O que nossa vida tem mostrado a respeito do cristianismo? Qual a minha postura, concreta e diária, que marca a minha atuação cristã e católica em meio ao mundo? Estampamos nossa medalha da Aliança de Amor no peito (e devemos mesmo fazer isso), mas essa Aliança de Amor também está marcada – em fogo que queima por Cristo – em nossa alma? Somos referência de vida católica por onde passamos, ou, por medo da perseguição, vamos nos escondendo cada vez mais nas catacumbas culturais?
Veja, registramos, não se trata de uma vida soberba e de vanglória por sermos católicos – Deus sabe o quão numerosos são nossos pecados –, mas sim de nos perguntar qual o testemunho que estamos dando sobre o que é ser católico e qual a forma com que expressamos nossa espiritualidade em nossa vida real. Também não se trata de carregar a moralidade ou confundi-la com moralismos (na grande maioria, vazios de significado pessoal), mas se ser católico é decidir-se por Cristo, renunciando muito e recebendo também muito, tenho me apresentado com a alegria verdadeira de ser filho de Deus, com a soberba por portar a verdade, com a máscara da religiosidade relegada apenas aos finais de semana de encontro (?) Quem sou eu – Filho de Deus ou mero Arlequim?

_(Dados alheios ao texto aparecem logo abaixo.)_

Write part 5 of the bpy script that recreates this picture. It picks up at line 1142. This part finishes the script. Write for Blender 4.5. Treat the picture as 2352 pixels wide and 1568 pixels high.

Que esse tempo de carnaval seja, de fato, favorável para o início de nossa quaresma e que atendamos o clamor de Deus por nossa conversão. Que tenhamos discernimento para defender nossa fé e a graça de combater, com firmeza e retidão, o excesso mal-intencionado contra nós, mas que tenhamos também mais do que apenas o discurso: que nossa vida seja um “faça-se criador” e que nossa fidelidade seja estampada não em uma fantasia, mas em nosso coração.